Task: Leave the pictures out, and retype all of the material exactly as written.
── Data excerpt
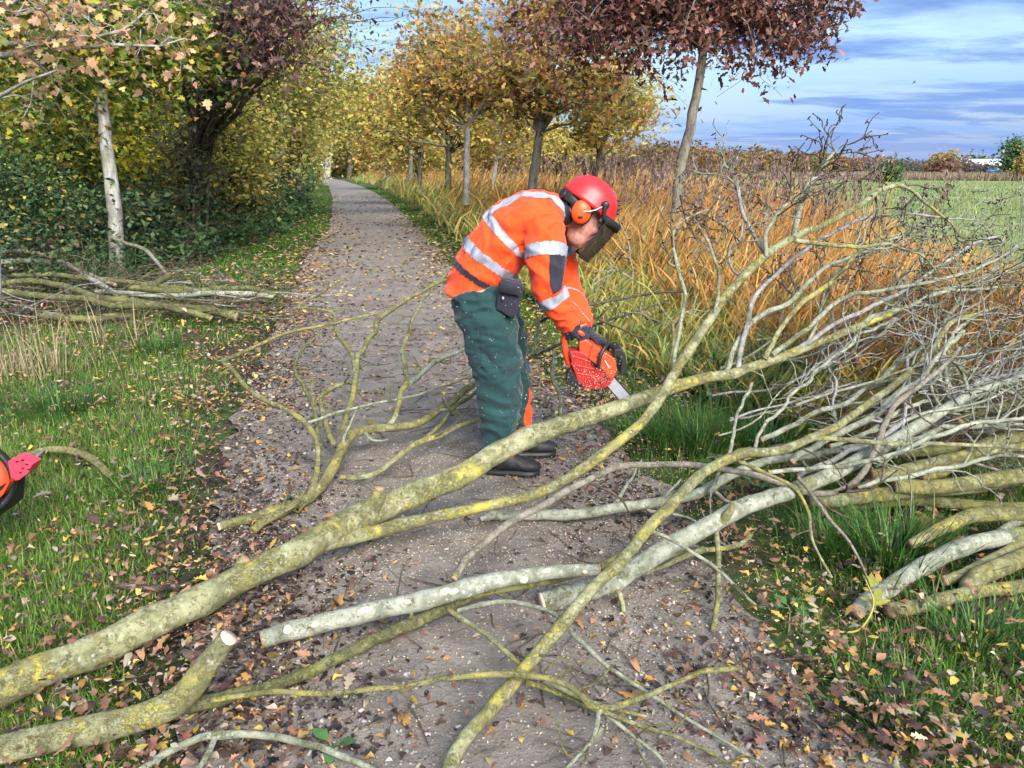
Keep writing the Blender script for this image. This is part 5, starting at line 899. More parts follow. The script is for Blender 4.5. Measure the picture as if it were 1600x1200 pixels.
# far buildings
M_ROOF = plain('roof_red_tile', (0.17, 0.10, 0.09), .8, .2, .2, 3); M_WALLB = plain('wall_brick', (0.36, 0.26, 0.22), .85, .2, .15, 2); M_WHITE = plain('barn_white_sheet', (0.75, 0.77, 0.8), .5, .3, .05, 2); M_DGLASS = plain('window_dark', (0.05, 0.06, 0.08), .2)
def box(mb, c, s, rz=0):
    x, y, z = s; V = np.array([(a*x/2, b*y/2, d*z/2) for d in (-1, 1) for a, b in ((-1, -1), (1, -1), (1, 1), (-1, 1))]); ca, sa = math.cos(rz), math.sin(rz)
    V = V@np.array([[ca, sa, 0], [-sa, ca, 0], [0, 0, 1]])+np.array(c); mb.add(V, [(0, 3, 2, 1), (4, 5, 6, 7), (0, 1, 5, 4), (1, 2, 6, 5), (2, 3, 7, 6), (3, 0, 4, 7)])
def house(name, lab, u, Y, w, d, h, rh, wm, rm, nw, chim=False):
    c = PY(u, 266, Y); c[2] = 0; root = empty(name, tuple(c), lab, 'building'); mb = MB(); box(mb, c+np.array([0, 0, h/2]), (w, d, h)); mb.build('wall', wm, root, False)
    mb = MB(); o = .4; V = [(-w/2-o, -d/2-o, h), (w/2+o, -d/2-o, h), (w/2+o, d/2+o, h), (-w/2-o, d/2+o, h), (-w/2-o, 0, h+rh), (w/2+o, 0, h+rh), (-w/2-o, -d/2-o, h-.25), (w/2+o, -d/2-o, h-.25), (w/2+o, d/2+o, h-.25), (-w/2-o, d/2+o, h-.25)]
    mb.add(np.array(V)+c, [(0, 1, 5, 4), (2, 3, 4, 5), (0, 4, 3), (1, 2, 5), (6, 9, 8, 7), (6, 7, 1, 0), (7, 8, 2, 1), (8, 9, 3, 2), (9, 6, 0, 3)]); rf = mb.build('roof', rm, root, False)
    if chim:
        for sx in (-.3, .3): mb = MB(); box(mb, c+np.array([w*sx, 0, h+rh+.3]), (.9, .9, 1.6)); mb.build('chimney', wm, rf, False)
    for i in range(nw):
        mb = MB(); box(mb, c+np.array([-w/2+w*(i+.5)/nw, -d/2-.02, h*.55]), (w/nw*.4, .12, h*.4)); mb.build('window', M_DGLASS, root, False)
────
Written answer:
Keep writing the Blender script for this image. This is part 5, starting at line 899. More parts follow. The script is for Blender 4.5. Measure the picture as if it were 1600x1200 pixels.
# far buildings
M_ROOF = plain('roof_red_tile', (0.17, 0.10, 0.09), .8, .2, .2, 3); M_WALLB = plain('wall_brick', (0.36, 0.26, 0.22), .85, .2, .15, 2); M_WHITE = plain('barn_white_sheet', (0.75, 0.77, 0.8), .5, .3, .05, 2); M_DGLASS = plain('window_dark', (0.05, 0.06, 0.08), .2)
def box(mb, c, s, rz=0):
    x, y, z = s; V = np.array([(a*x/2, b*y/2, d*z/2) for d in (-1, 1) for a, b in ((-1, -1), (1, -1), (1, 1), (-1, 1))]); ca, sa = math.cos(rz), math.sin(rz)
    V = V@np.array([[ca, sa, 0], [-sa, ca, 0], [0, 0, 1]])+np.array(c); mb.add(V, [(0, 3, 2, 1), (4, 5, 6, 7), (0, 1, 5, 4), (1, 2, 6, 5), (2, 3, 7, 6), (3, 0, 4, 7)])
def house(name, lab, u, Y, w, d, h, rh, wm, rm, nw, chim=False):
    c = PY(u, 266, Y); c[2] = 0; root = empty(name, tuple(c), lab, 'building'); mb = MB(); box(mb, c+np.array([0, 0, h/2]), (w, d, h)); mb.build('wall', wm, root, False)
    mb = MB(); o = .4; V = [(-w/2-o, -d/2-o, h), (w/2+o, -d/2-o, h), (w/2+o, d/2+o, h), (-w/2-o, d/2+o, h), (-w/2-o, 0, h+rh), (w/2+o, 0, h+rh), (-w/2-o, -d/2-o, h-.25), (w/2+o, -d/2-o, h-.25), (w/2+o, d/2+o, h-.25), (-w/2-o, d/2+o, h-.25)]
    mb.add(np.array(V)+c, [(0, 1, 5, 4), (2, 3, 4, 5), (0, 4, 3), (1, 2, 5), (6, 9, 8, 7), (6, 7, 1, 0), (7, 8, 2, 1), (8, 9, 3, 2), (9, 6, 0, 3)]); rf = mb.build('roof', rm, root, False)
    if chim:
        for sx in (-.3, .3): mb = MB(); box(mb, c+np.array([w*sx, 0, h+rh+.3]), (.9, .9, 1.6)); mb.build('chimney', wm, rf, False)
    for i in range(nw):
        mb = MB(); box(mb, c+np.array([-w/2+w*(i+.5)/nw, -d/2-.02, h*.55]), (w/nw*.4, .12, h*.4)); mb.build('window', M_DGLASS, root, False)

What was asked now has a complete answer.